Bugün gazetecilik okullarında okuyan öğrenci sayısı büyük medya kurumlarının ihtiyacı olan eleman sayısından kat be kat fazla. Buna rağmen, yeni kurulan üniversitelerde gazetecilik bölümleri açılmaya devam ediyor. Bu okullar  eğer verdikleri diplomaların mezunlarına büyük medyada istihdam olanağı sağlayacağı iddiasında iseler, bu, kesinlikle gerçeği yansıtmıyor. Gazetecilik okullarının kendilerini ana akım medya, sektör odaklılıktan kurtarmaları alternatif yaratmaları gerekiyor. Bugünün medya ekolojisinde gazetecilik öğrencilerini özgür ve bağımsız kılacak şey, onlara kendi medyalarını yaratmayı öğretmek ve bu iddia ile ders müfredatlarını değiştirmek, dönüştürmek.

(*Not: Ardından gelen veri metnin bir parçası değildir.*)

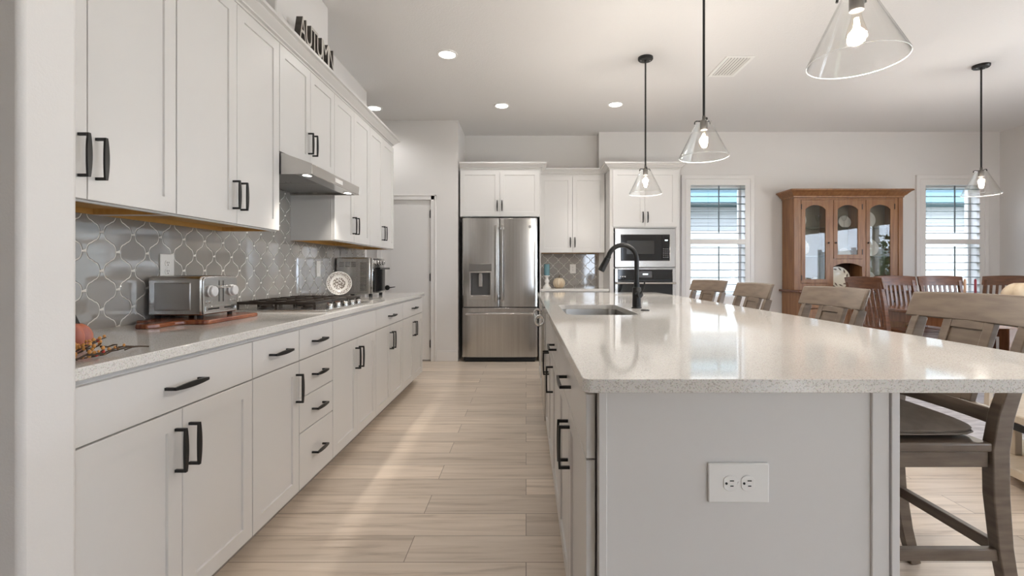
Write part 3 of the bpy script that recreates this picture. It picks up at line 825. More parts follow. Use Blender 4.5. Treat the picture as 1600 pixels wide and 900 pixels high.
# dispenser
dx0, dx1 = -.712, -.432
mb = MB(); mb.box(dx0, dx1, FY-.004, FY+.012, 1.14, 1.232); obj('control_panel', mb, M['panelgrey'], dl_, bevel=.003)
mb = MB(); o_ = [(dx0, .785), (dx1, .785), (dx1, 1.136), (dx0, 1.136)]; i_ = [(dx0+.018, .84), (dx1-.018, .84), (dx1-.018, 1.118), (dx0+.018, 1.118)]
mb.prism(o_, FY-.004, FY+.012, 'y', holes=[i_]); obj('dispenser_frame', mb, M['steel_h'], dl_, bevel=.002)
mb = MB(); mb.box(RX0+.011, RX1-.011, FY+.050, FY+.0545, .841, 1.117); obj('dispenser_recess', mb, M['recess'], dl_)
mb = MB(); mb.box(-.594, -.548, FY+.004, FY+.012, .945, 1.10); mb.box(-.59, -.552, FY+.004, FY+.049, 1.095, 1.115); obj('dispenser_paddle', mb, M['steel_h'], dl_, bevel=.003)
mb = MB(); mb.box(dx0+.03, dx1-.03, FY-.012, FY+.002, .815, .835); obj('drip_tray', mb, M['steel_h'], dl_, bevel=.002)
mb = MB(); c = ((828-VX)/F*FY, FY+.004, 1.145-(354-VY)/F*FY)
mb.lathe([(0, 0), (.021, 0), (.021, -.004), (.018, -.0045), (.018, -.003), (0, -.003)], c, 24, 'y')
mb.tube([(c[0]-.009, c[1]-.004, c[2]+.006), (c[0]-.003, c[1]-.004, c[2]-.007), (c[0]+.003, c[1]-.004, c[2]+.007), (c[0]+.009, c[1]-.004, c[2]-.006)], .0016, 6)
obj('badge', mb, M['chrome'], dr_, smooth=40)
mb = MB(); mb.box(FX0+.02, FX0+.09, FY+.01, FY+.13, 1.801, 1.818); mb.box(FX1-.09, FX1-.02, FY+.01, FY+.13, 1.801, 1.818); obj('hinge_cover', mb, M['darkgrey'], T, bevel=.003)

# ------------------------------------------------------------------ microwave and wall oven in the tower
ox0, ox1 = 1.122, 1.884
T = thing('microwave', 'built-in stainless microwave with black glass above the wall oven', 'microwave', (1.503, 5.98, 1.19))
mb = MB(); mb.prism([(ox0, 1.190), (ox1, 1.190), (ox1, 1.678), (ox0, 1.678)], 5.975, 5.999, 'y', holes=[[(ox0+.075, 1.272), (ox1-.072, 1.272), (ox1-.072, 1.60), (ox0+.075, 1.60)]])
obj('trim_kit', mb, M['steel_h'], T, bevel=.003)
obj('body', MB().box(ox0+.06, ox1-.06, 6.001, 6.40, 1.195, 1.65), M['darkgrey'], T)
d = obj('door', MB().box(ox0+.077, ox1-.172, 5.968, 5.9995, 1.274, 1.598), M['blackgloss'], T, bevel=.003)
obj('window', MB().box(ox0+.145, ox1-.27, 5.9665, 5.9682, 1.355, 1.525), mat('microwave_window', (.035, .034, .033), .12), d)
d = obj('control_panel', MB().box(ox1-.170, ox1-.074, 5.968, 5.9995, 1.274, 1.598), M['blackgloss'], T, bevel=.003)
mb = MB()  # unseen fence, added to dim the sky mirrored in the hutch glass
for r in range(5):
    for cc in range(3): mb.box(ox1-.158+cc*.026, ox1-.158+cc*.026+.017, 5.9665, 5.9682, 1.31+r*.026, 1.31+r*.026+.010)
obj('keypad', mb, mat('keypad_grey', (.12, .12, .12), .4), d)
obj('clock_display', MB().box(ox1-.135, ox1-.10, 5.9665, 5.9682, 1.522, 1.536), mat('clock_digits', (.8, .9, .9), .4, emit=(.8, .95, 1), estr=1.5), d)
T = thing('wall_oven', 'black glass wall oven with a steel bar handle under the microwave', 'oven', (1.503, 5.98, .46))
obj('body', MB().box(ox0+.03, ox1-.03, 6.001, 6.42, .48, 1.165), M['darkgrey'], T)
mb = MB(); mb.box(ox0, ox0+.037, 5.972, 5.999, .462, 1.174); mb.box(ox1-.037, ox1, 5.972, 5.999, .462, 1.174); mb.box(ox0+.037, ox1-.037, 5.972, 5.999, 1.160, 1.174)
obj('trim', mb, M['steel_h'], T, bevel=.002)
d = obj('control_panel', MB().box(ox0+.038, ox1-.038, 5.965, 5.999, 1.035, 1.159), M['blackgloss'], T, bevel=.003)
obj('display', MB().box(1.42, 1.585, 5.9635, 5.9652, 1.06, 1.14), mat('oven_display', (.07, .07, .075), .2), d)
obj('clock_display', MB().box(1.47, 1.535, 5.9628, 5.9634, 1.092, 1.11), mat('oven_digits', (.8, .9, .9), .4, emit=(.8, .95, 1), estr=.8), d)
mb = MB()  # unseen fence, added to dim the sky mirrored in the hutch glass
for i in range(3): mb.lathe([(0, 0), (.008, 0), (.008, -.002), (0, -.002)], (1.19+i*.028, 5.965, 1.07), 12, 'y')
obj('button', mb, M['plastic'], d)
d = obj('door', MB().box(ox0+.038, ox1-.038, 5.962, 5.999, .47, 1.015), M['blackgloss'], T, bevel=.003)
mb = MB(); mb.tube([(ox0+.01, 5.92, .99), (ox1-.01, 5.92, .99)], .0135, 12)
for x in (ox0+.05, ox1-.05): mb.box(x-.012, x+.012, 5.92, 5.963, .98, 1.0)
obj('handle', mb, M['steel_h'], d, smooth=40)

# ------------------------------------------------------------------ dishwasher
T = thing('dishwasher', 'stainless dishwasher in the island with a tubular handle', 'dishwasher', (.15, 3.56, 0))
obj('body', MB().box(.16, .72, 3.262, 3.852, .09, .872), M['darkgrey'], T)
d = obj('door', MB().box(.126, .159, 3.258, 3.858, .11, .87), M['steel'], T, bevel=.003)
mb = MB(); mb.tube([(.066, 3.285, .80), (.066, 3.44, .80), (.066, 3.68, .80), (.066, 3.829, .80)], .0125, 12)
for y in (3.29, 3.824): mb.tube([(.094+.029*math.cos(t), y, .80+.032*math.sin(t)) for t in [2*PI*i/28 for i in range(28)]], .0095, 10, closed=True)
obj('handle', mb, M['chrome'], d, smooth=40)
obj('toe_kick', MB().box(.2, .7, 3.262, 3.852, 0, .089), M['slot'], T)

# ------------------------------------------------------------------ sink, faucet, button
mb = MB()  # unseen fence, added to dim the sky mirrored in the hutch glass
o1 = rrect(.208, .607, 2.453, 3.227, .075, 6)
R = lambda g, z: [(x, y, z) for x, y in rrect(.213+g, .602-g, 2.473+g, 3.217-g, max(.02, .072-g*.3), 6)]
mb.loft([[(x, y, .8843) for x, y in rrect(.195, .62, 2.455, 3.235, .08, 6)], R(0, .8843), R(.003, .86), R(.008, .72), R(.022, .695), R(.06, .688)], cap=False)
bm = mb.bm; bm.verts.ensure_lookup_table(); k = len(R(0, 0)); n = mb.n(); bm.faces.new([bm.verts[n-k+i] for i in range(k)])
T = thing('sink', 'undermounted stainless steel sink bowl in the island worktop', 'sink', (.4075, 2.84, .688))
obj('bowl', mb, M['sinksteel'], T, smooth=50)
mb = MB(); mb.lathe([(0, .003), (.03, .003), (.043, .006), (.045, .001)], (.4075, 2.84, .688), 24); obj('drain', mb, M['chrome'], T, smooth=40)

fx, fy = .684, 2.93
T = thing('kitchen_faucet', 'matte black gooseneck faucet beside the island sink', 'faucet', (fx, fy, ZC))
mb = MB(); mb.lathe([(0, 0), (.031, 0), (.031, .006), (.026, .008), (.026, .125), (.024, .128), (.017, .130), (.017, .16), (0, .16)], (fx, fy, ZC), 24)
obj('base', mb, M['black'], T, smooth=40)
pts = [(fx, fy, ZC+.13), (fx, fy, ZC+.22), (fx, fy, 1.215)]
ac = (fx-.088, 1.215)
for i in range(1, 15):
    q = PI*.94*i/14; pts.append((ac[0]+.088*math.cos(q), fy, ac[1]+.088*math.sin(q)))
obj('spout', MB().tube(pts, .0145, 14), M['black'], T, smooth=50)
e = Vector(pts[-1]); dv = (Vector(pts[-1])-Vector(pts[-2])).normalized(); dv = (dv+Vector((-.22, 0, 0))).normalized()
mb = MB(); mb.tube([e-dv*.005, e+dv*.012, e+dv*.014, e+dv*.085, e+dv*.098, e+dv*.1], [.0165, .0165, .019, .021, .021, .017], 16); obj('spray_head', mb, M['black'], T, smooth=35)
mb = MB(); mb.tube([(fx, fy-.02, ZC+.085), (fx+.012, fy-.052, ZC+.085)], .018, 14); mb.tube([(fx+.012, fy-.05, ZC+.09), (fx+.03, fy-.06, ZC+.13), (fx+.034, fy-.062, ZC+.165)], [.007, .0055, .0045], 8)
obj('lever', mb, M['black'], T, smooth=40)
mb = MB(); mb.lathe([(0, .0), (.025, 0), (.025, .004), (.021, .007), (.019, .007), (.017, .0055), (0, .0065)], ((1008-VX)/F*2.74, 2.74, ZC), 24)
single('disposal_button', mb, M['black'], 'small round black push button in the island worktop beside the faucet', 'button', smooth=35)

# ------------------------------------------------------------------ range hood
hy0, hy1, hx = 2.640, 3.387, -1.194
T = thing('range_hood', 'slim stainless steel range hood under the short wall cabinet', 'range hood', (-1.44, 3.013, 1.684))
mb = MB()  # unseen fence, added to dim the sky mirrored in the hutch glass
prof = [(XL+.008, 1.72), (XL+.008, 1.803), (-1.36, 1.803), (hx, 1.742), (hx, 1.684), (hx-.03, 1.684), (hx-.03, 1.70), (-1.30, 1.70), (-1.345, 1.72)]
P = [(x, z) for x, z in prof]
mb.prism(P, hy0+.002, hy1-.002, 'y')
for y0 in (hy0, hy1-.003):
    mb.prism([(XL+.008, 1.684), (XL+.008, 1.803), (-1.36, 1.803), (hx+.001, 1.743), (hx+.001, 1.684)], y0, y0+.003, 'y')
obj('body', mb, M['steel_h'], T, bevel=.002)
mb = MB(); mb.box(-1.30, hx-.005, hy0+.004, hy1-.004, 1.690, 1.6995); obj('light_bar', mb, M['steel_h'], T)
for a, b in ((hy0+.01, 3.010), (3.016, hy1-.01)):
    mb = MB(); mb.box(XL+.02, -1.31, a, b, 1.700, 1.7155, rot=(0, 0, 0)); f = obj('filter', mb, M['filter'], T, bevel=.002)
    mb = MB(); mb.tube([((XL-1.31)/2, b-.05, 1.70), ((XL-1.31)/2+.0, b-.04, 1.692), ((XL-1.31)/2+.03, b-.04, 1.692), ((XL-1.31)/2+.03, b-.05, 1.70)], .002, 6); obj('pull_ring', mb, M['chrome'], f)
obj('control_panel', MB().box(hx-.002, hx+.002, 2.96, 3.08, 1.700, 1.726), M['plastic'], T)
for y in (2.70, 3.315):
    mb = MB(); mb.lathe([(.026, .004), (.034, .004), (.034, -.001), (.026, -.001)], (-1.247, y, 1.688), 24); g = obj('lamp_ring', mb, M['chrome'], T, smooth=40)
    mb = MB(); mb.lathe([(0, 0), (.025, 0), (.025, .003), (0, .003)], (-1.247, y, 1.6865), 24); obj('lamp_lens', mb, M['lens'], g)
    lamp('hood_lamp', 'SPOT', (-1.247-T.location.x, y-T.location.y, 1.683-T.location.z), HOOD_W, (1, .93, .84), parent=T, spot_size=math.radians(96), spot_blend=1.0, shadow_soft_size=.016)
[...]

Dijital platformların ve web tabanlı gazetecilik imkanlarının çok çeşitlendiği günümüzde, gazetecilik öğrencilerinin kendi medyalarını yaratmalarından ve fikirler serbest pazarında kendi gazeteleri/televizyonlarıyla var olmaktan başka çare görünmüyor.
Gezi olayları bize gösterdi ki, bugün ana akım medya her zamankinden daha fazla iktidara bağımlı, kendi çıkarına odaklı ve kamusal fayda umurunda bile değil. Buna karşın, alternatif medya kanalları, hatta sosyal medya bile habercilik anlamında çok daha doyurucu. Bu noktada gazetecilik öğrencisini güçlü kılacak olan şey öncelikle donanımlı bir medya okur yazarı olmak. Yani, hem ana akım medyadan hem de alternatif medyadan gelen enformasyon  yığınını doğru okuyup, kaynakların güvenilirliğini çapraz kontrolden geçirerek doğru olan bilgi ile yalan, çarpıtma ve propaganda arasındaki farkı fark edebilecek bir beceriye sahip olmak. Böylelikle, doğru bilgiyi, o bilgiye ihtiyacı olan kitlelere en hızlı ve uygun platformdan ulaştırabilmek. Büyük gazete ve televizyon kanallarının habercilik pratiğinin masaya yatırılması ve eleştirel analizi kimilerine göre (Veysel Batmaz Hocam’ın tabiriyle) “medya düşmanı” yetiştirmek olarak algılanabilir. İşin aslı, daha iyisini yapmak için, kötü olan medyanın eleştirilmesidir. Ana akım medyada kötü örnekler o kadar çok ki, gazetecilik öğrencisinin neyi yapmaması gerektiğini göstermek konusunda sıkıntı çekmiyoruz.
Kısacası, kanımca gazetecilik öğrencisine hâlâ mevcut sektörü hedef olarak gösteren gazetecilik okulları zamanın ruhunu yakalayamayacak. Onlara kendi medyalarını yaratıp, alternatif haberciliğin püf noktalarını öğreten gazetecilik okulları ise öne geçecek. Patron medyasında maaşlı köle olmak mı, yoksa kendi bağımsız medyanızın sahibi olmak mı? Puanınızın tuttuğu gazetecilik okulu size ne vadediyor, kararınızı vermeden önce bunu mutlaka inceleyin.